Ein Recht auf Analoges soll Menschen schützen, die nicht an der Digitalisierung teilnehmen wollen oder können, und sicherstellen, dass sie nicht von der gesellschaftlichen Teilhabe ausgeschlossen werden. Dieses Recht würde sich aus verfassungsrechtlichen Prinzipien, Schutzbestimmungen und Anforderungen an die Grundversorgung zusammensetzen.
Das Recht auf analoges Leben lässt sich aus bestehenden Grundrechten wie dem allgemeinen Persönlichkeitsrecht, dem Gleichheitsgebot und dem Sozialstaatsprinzip ableiten, so das Netzwerk Datenschutzexpertise. Es würde die Wahlfreiheit schützen, digitale Angebote abzulehnen, ohne dadurch von öffentlichen Leistungen ausgeschlossen zu werden. Zudem soll es vor faktischem Digitalzwang bewahren.

Anforderungen an die Grundversorgung

Ein Recht auf analoges Leben müsste außerdem sicherstellen, dass Dienstleistungen wie Mobilität, Zahlungsverkehr und Verwaltungszugang nicht von der Nutzung digitaler Angebote abhängig gemacht werden. Dazu gehört der Erhalt von Fahrkartenschaltern, die Möglichkeit, mit Bargeld zu bezahlen, und der persönliche oder schriftliche Zugang zu Behörden. Zusätzliche Kosten für analoge Dienstleistungen dürfen die Wahlfreiheit nicht einschränken.
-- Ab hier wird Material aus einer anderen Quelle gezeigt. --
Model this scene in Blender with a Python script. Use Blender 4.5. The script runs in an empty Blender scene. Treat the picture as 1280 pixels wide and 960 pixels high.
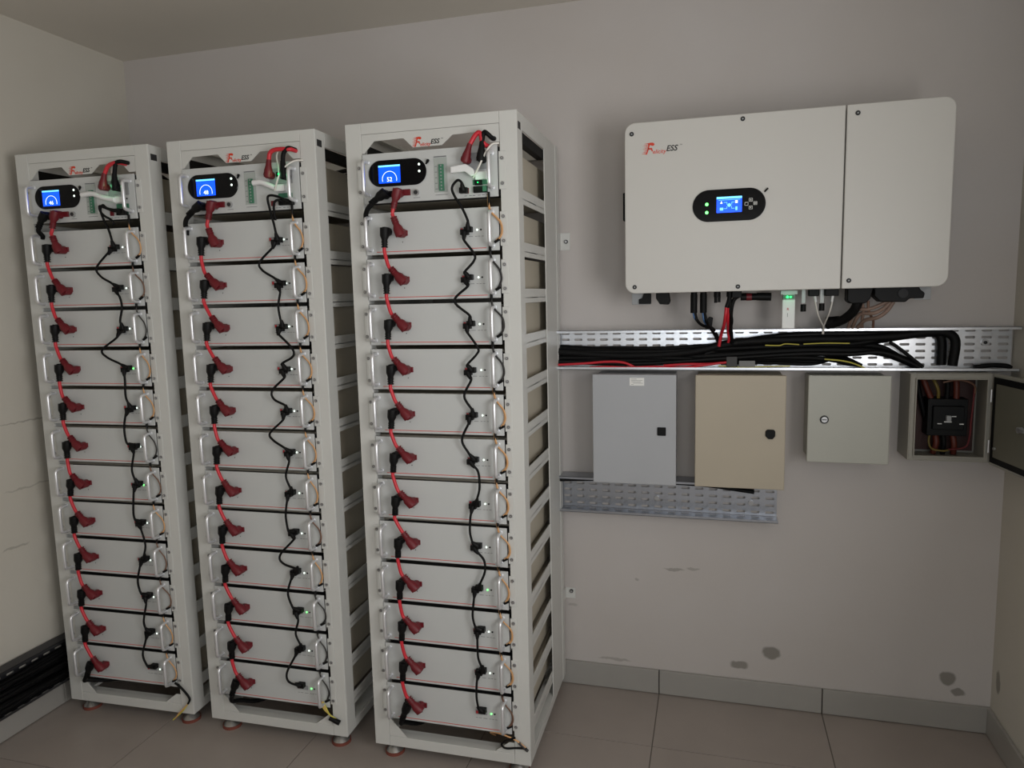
import bpy, math, random
from mathutils import Vector, Matrix
random.seed(7)
SC = bpy.context.scene
COL = SC.collection
PI = math.pi

# ------------------------------------------------------------------ camera
YAW, PITCH, ROLL = 0.273031, -0.123298, -0.023977
FPX = 903.03
cam_d = bpy.data.cameras.new('camera')
cam = bpy.data.objects.new('camera', cam_d)
COL.objects.link(cam)
cam_d.sensor_width = 36.0
cam_d.lens = FPX / 1280 * 36.0
cam_d.clip_start = 0.02
fw = Vector((-math.sin(YAW) * math.cos(PITCH), math.cos(YAW) * math.cos(PITCH), math.sin(PITCH)))
ri = Vector((math.cos(YAW), math.sin(YAW), 0))
up = ri.cross(fw)
Rv = math.cos(ROLL) * ri + math.sin(ROLL) * up
Uv = -math.sin(ROLL) * ri + math.cos(ROLL) * up
M = Matrix((Rv, Uv, -fw)).transposed().to_4x4()
M.translation = Vector((0.0, -2.977, 1.7165))
cam.matrix_world = M
SC.camera = cam

# ------------------------------------------------------------------ world, lights, exposure
w = bpy.data.worlds.new('world')
SC.world = w
w.use_nodes = True
w.node_tree.nodes['Background'].inputs[0].default_value = (0.75, 0.85, 1.0, 1)
w.node_tree.nodes['Background'].inputs[1].default_value = 0.6
SC.view_settings.view_transform = 'Standard'
SC.view_settings.look = 'None'
SC.view_settings.exposure = 0.0
SC.view_settings.gamma = 1.0

def area(name, loc, target, sx, sy, power, col):
    d = bpy.data.lights.new(name, 'AREA')
    d.shape = 'RECTANGLE'; d.size = sx; d.size_y = sy; d.energy = power; d.color = col
    o = bpy.data.objects.new(name, d); COL.objects.link(o)
    o.location = loc
    o.rotation_euler = (Vector(target) - Vector(loc)).to_track_quat('-Z', 'Y').to_euler()
    return o
# unseen fill light added behind the camera; daylight through the window in the right wall
area('rear_fill_light', (0.15, -4.62, 1.75), (0.15, 0, 2.9), 1.5, 0.9, 20, (0.90, 0.955, 1.0))
area('side_window_daylight', (1.03, -2.55, 1.60), (-2.0, -2.55, 2.2), 1.3, 1.1, 43, (1.0, 0.985, 0.965))

# ------------------------------------------------------------------ materials
def lin(c):
    return tuple(((v / 255) / 12.92 if v / 255 <= 0.04045 else ((v / 255 + 0.055) / 1.055) ** 2.4) for v in c)
MATS = {}
def mat(name, rgb, rough=0.5, metal=0.0, emit=None, estr=1.0, noise=0.0, nscale=30, bump=0.0, alpha=1.0, trans=0.0):
    m = bpy.data.materials.new(name); m.use_nodes = True
    nt = m.node_tree; b = nt.nodes['Principled BSDF']
    c = lin(rgb) + (1,)
    b.inputs['Base Color'].default_value = c
    b.inputs['Roughness'].default_value = rough
    b.inputs['Metallic'].default_value = metal
    if trans: b.inputs['Transmission Weight'].default_value = trans
    if emit:
        b.inputs['Emission Color'].default_value = lin(emit) + (1,)
        b.inputs['Emission Strength'].default_value = estr
    if noise or bump:
        g = nt.nodes.new('ShaderNodeNewGeometry')
        n = nt.nodes.new('ShaderNodeTexNoise'); n.inputs['Scale'].default_value = nscale; n.inputs['Detail'].default_value = 5
        nt.links.new(g.outputs['Position'], n.inputs['Vector'])
        if noise:
            r = nt.nodes.new('ShaderNodeValToRGB')
            r.color_ramp.elements[0].position = 0.3; r.color_ramp.elements[1].position = 0.7
            r.color_ramp.elements[0].color = tuple(v * (1 - noise) for v in c[:3]) + (1,)
            r.color_ramp.elements[1].color = tuple(min(1, v * (1 + noise)) for v in c[:3]) + (1,)
            nt.links.new(n.outputs['Fac'], r.inputs['Fac']); nt.links.new(r.outputs['Color'], b.inputs['Base Color'])
        if bump:
            bp = nt.nodes.new('ShaderNodeBump'); bp.inputs['Strength'].default_value = bump; bp.inputs['Distance'].default_value = 0.002
            nt.links.new(n.outputs['Fac'], bp.inputs['Height']); nt.links.new(bp.outputs['Normal'], b.inputs['Normal'])
    MATS[name] = m
    return m

mat('rack_paint', (205, 205, 201), 0.45, noise=0.02, nscale=6)
mat('module_paint', (196, 198, 197), 0.42)
mat('module_body', (192, 184, 168), 0.5)
mat('inner_dark', (40, 40, 42), 0.7)
mat('aluminium', (232, 233, 236), 0.38, 0.7)
mat('screw_metal', (185, 185, 186), 0.35, 0.7)
mat('black_plastic', (9, 9, 10), 0.55)
mat('black_rubber', (7, 7, 8), 0.62)
mat('black_gloss', (8, 8, 12), 0.12)
mat('red_plastic', (104, 10, 24), 0.5)
mat('red_cable', (200, 38, 52), 0.42)
mat('stripe_red', (205, 60, 50), 0.5)
mat('logo_red', (214, 62, 36), 0.5)
mat('logo_black', (14, 14, 16), 0.5)
mat('wire_orange', (216, 164, 112), 0.5)
mat('wire_brown', (120, 88, 70), 0.5)
mat('wire_dark', (48, 46, 45), 0.5)
mat('wire_yellow', (200, 190, 80), 0.5)
mat('wire_white', (226, 222, 215), 0.45)
mat('wire_blue', (70, 110, 160), 0.5)
mat('wire_taupe', (135, 112, 100), 0.55)
mat('white_plastic', (232, 232, 232), 0.4)
mat('grey_plastic', (150, 152, 154), 0.4)
mat('green_terminal', (60, 120, 92), 0.5)
mat('terminal_clear', (170, 176, 172), 0.25)
mat('screen_blue', (5, 40, 150), 0.2, emit=(4, 74, 255), estr=1.9)
mat('screen_cyan', (100, 200, 255), 0.2, emit=(120, 215, 255), estr=1.3)
mat('screen_white', (230, 240, 255), 0.2, emit=(225, 240, 255), estr=1.3)
mat('led_white', (240, 255, 245), 0.3, emit=(235, 255, 240), estr=1.6)
mat('led_green', (80, 255, 100), 0.3, emit=(110, 255, 120), estr=3.0)
mat('led_glow', (20, 200, 90), 0.3, emit=(20, 235, 100), estr=3.0)
mat('print_grey', (110, 112, 115), 0.6)
mat('label_white', (235, 235, 232), 0.5)
mat('print_red', (190, 40, 50), 0.5)
mat('inverter_paint', (203, 201, 196), 0.4)
mat('inverter_body', (120, 120, 118), 0.5)
mat('box_grey', (172, 174, 178), 0.45, noise=0.02, nscale=5)
mat('box_beige', (178, 168, 150), 0.48, noise=0.02, nscale=5)
mat('box_pale', (178, 178, 169), 0.45, noise=0.02, nscale=5)
mat('box_stone', (150, 147, 138), 0.5, noise=0.02, nscale=5)
mat('door_inside', (104, 102, 90), 0.55)
mat('breaker_black', (10, 11, 12), 0.5)
mat('foot_metal', (170, 168, 165), 0.3, 0.8)
mat('foot_pad', (120, 62, 50), 0.7)
mat('floor_grout', (122, 115, 109), 0.9)
mat('grout_dark', (70, 66, 62), 0.9)
mat('ceiling_paint', (212, 206, 196), 0.9, noise=0.03, nscale=1.5)
mat('floor_tile', (160, 150, 143), 0.35, noise=0.07, nscale=2.5)
mat('skirting_tile', (160, 157, 152), 0.3, noise=0.04, nscale=4)
mat('plate_red_shaded', (52, 20, 14), 0.6)  # mounting plate darkened to carry the shade inside the open box
mat('wire_crimson_shaded', (98, 20, 24), 0.5)  # open box wires: the dim interior is put into these colours
mat('wire_red_shaded', (86, 32, 18), 0.55)
mat('wire_yellow_shaded', (112, 96, 44), 0.5)
mat('zinc_shaded', (78, 78, 82), 0.45, 0.8)  # zinc of the left tray with its shade put into the colour
mat('frame_white', (220, 220, 220), 0.5)

for n_ in ('black_gloss', 'black_plastic', 'black_rubber', 'breaker_black'):
    MATS[n_].node_tree.nodes['Principled BSDF'].inputs['Specular IOR Level'].default_value = 0.22
# galvanised sheet: mottled zinc
def zinc(name, rgb, rough):
    m = mat(name, rgb, rough, 0.95)
    nt = m.node_tree; b = nt.nodes['Principled BSDF']
    g = nt.nodes.new('ShaderNodeNewGeometry')
    v = nt.nodes.new('ShaderNodeTexVoronoi'); v.inputs['Scale'].default_value = 60
    nt.links.new(g.outputs['Position'], v.inputs['Vector'])
    mr = nt.nodes.new('ShaderNodeMapRange')
    mr.inputs['To Min'].default_value = rough - 0.03; mr.inputs['To Max'].default_value = rough + 0.05
    nt.links.new(v.outputs['Distance'], mr.inputs['Value']); nt.links.new(mr.outputs['Result'], b.inputs['Roughness'])
    bp = nt.nodes.new('ShaderNodeBump'); bp.inputs['Strength'].default_value = 0.02; bp.inputs['Distance'].default_value = 0.001
    nt.links.new(v.outputs['Distance'], bp.inputs['Height']); nt.links.new(bp.outputs['Normal'], b.inputs['Normal'])
zinc('zinc', (218, 220, 224), 0.30)
zinc('zinc_mid', (172, 175, 182), 0.38)
zinc('zinc_dull', (150, 152, 158), 0.45)

# painted plaster with damp stains of fixed shape: (axis values, centre, radius)
def plaster(name, rgb, stains):
    m = mat(name, rgb, 0.85)
    nt = m.node_tree; b = nt.nodes['Principled BSDF']; L = nt.links.new
    g = nt.nodes.new('ShaderNodeNewGeometry')
    n1 = nt.nodes.new('ShaderNodeTexNoise'); n1.inputs['Scale'].default_value = 1.3; n1.inputs['Detail'].default_value = 4
    L(g.outputs['Position'], n1.inputs['Vector'])
    c = lin(rgb)
    r = nt.nodes.new('ShaderNodeValToRGB')
    r.color_ramp.elements[0].position = 0.3; r.color_ramp.elements[1].position = 0.7
    r.color_ramp.elements[0].color = (c[0] * 0.95, c[1] * 0.93, c[2] * 0.92, 1)
    r.color_ramp.elements[1].color = (c[0] * 1.03, c[1] * 1.03, c[2] * 1.05, 1)
    L(n1.outputs['Fac'], r.inputs['Fac'])
    prev = r.outputs['Color']
    n2 = nt.nodes.new('ShaderNodeTexNoise'); n2.inputs['Scale'].default_value = 28; n2.inputs['Detail'].default_value = 3
    L(g.outputs['Position'], n2.inputs['Vector'])
    dsp = nt.nodes.new('ShaderNodeVectorMath'); dsp.operation = 'MULTIPLY_ADD'
    L(n2.outputs['Color'], dsp.inputs[0]); dsp.inputs[1].default_value = (0.022, 0.022, 0.022)
    L(g.outputs['Position'], dsp.inputs[2])
    for (cx, cy, cz, rx, ry, rz, k) in stains:
        s = nt.nodes.new('ShaderNodeVectorMath'); s.operation = 'SUBTRACT'
        L(dsp.outputs[0], s.inputs[0]); s.inputs[1].default_value = (cx + 0.011, cy + 0.011, cz + 0.011)
        d = nt.nodes.new('ShaderNodeVectorMath'); d.operation = 'DIVIDE'
        L(s.outputs[0], d.inputs[0]); d.inputs[1].default_value = (rx, ry, rz)
        ln = nt.nodes.new('ShaderNodeVectorMath'); ln.operation = 'LENGTH'
        L(d.outputs[0], ln.inputs[0])
        mr = nt.nodes.new('ShaderNodeMapRange')
        mr.inputs['From Min'].default_value = 0.8; mr.inputs['From Max'].default_value = 1.1
        mr.inputs['To Min'].default_value = k; mr.inputs['To Max'].default_value = 0.0
        L(ln.outputs['Value'], mr.inputs['Value'])
        mx = nt.nodes.new('ShaderNodeMixRGB'); L(mr.outputs['Result'], mx.inputs['Fac'])
        L(prev, mx.inputs['Color1']); mx.inputs['Color2'].default_value = lin((120, 116, 108)) + (1,)
        prev = mx.outputs['Color']
    L(prev, b.inputs['Base Color'])
    n3 = nt.nodes.new('ShaderNodeTexNoise'); n3.inputs['Scale'].default_value = 60
    L(g.outputs['Position'], n3.inputs['Vector'])
    bp = nt.nodes.new('ShaderNodeBump'); bp.inputs['Strength'].default_value = 0.12; bp.inputs['Distance'].default_value = 0.003
    L(n3.outputs['Fac'], bp.inputs['Height']); L(bp.outputs['Normal'], b.inputs['Normal'])
plaster('plaster_back', (196, 191, 187), [
    (0.242, 0, 0.233, 0.036, 1, 0.030, 0.8), (0.118, 0, 0.166, 0.036, 1, 0.019, 0.75), (0.886, 0, 0.205, 0.030, 1, 0.030, 0.8),
    (0.925, 0, 0.150, 0.026, 1, 0.015, 0.75), (-0.15, 0, 0.557, 0.045, 1, 0.006, 0.5), (-0.07, 0, 0.565, 0.028, 1, 0.006, 0.4),
    (-0.40, 0, 0.13, 0.07, 1, 0.006, 0.4), (-0.58, 0, 0.36, 0.02, 1, 0.006, 0.3), (-0.30, 0, 0.50, 0.008, 1, 0.008, 0.4)])
plaster('plaster_side', (200, 196, 185), [(1.036, -0.06, 0.24, 1, 0.022, 0.045, 0.7), (-2.712, -0.55, 1.25, 1, 0.3, 0.004, 0.5),
    (-2.712, -0.8, 0.75, 1, 0.06, 0.005, 0.4), (-2.712, -0.7, 0.98, 1, 0.12, 0.004, 0.35)])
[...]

Besonders geschützt werden müssten Gruppen, die digitale Dienste nicht nutzen können oder wollen, etwa ältere Menschen, Menschen mit Behinderungen oder Kinder. Für Kinder könnte zudem ein „Recht auf analoge Kindheit“ eingeführt werden, um ihre Entwicklung vor den Interessen von Technikkonzernen zu schützen, wie es die Partei ödp fordert. Normativ ließe sich das Recht durch eine Ergänzung des Grundgesetzes oder spezifische Gesetze verankern, die Digitalzwang an klare Voraussetzungen binden und so Freiheitsrechte wahren.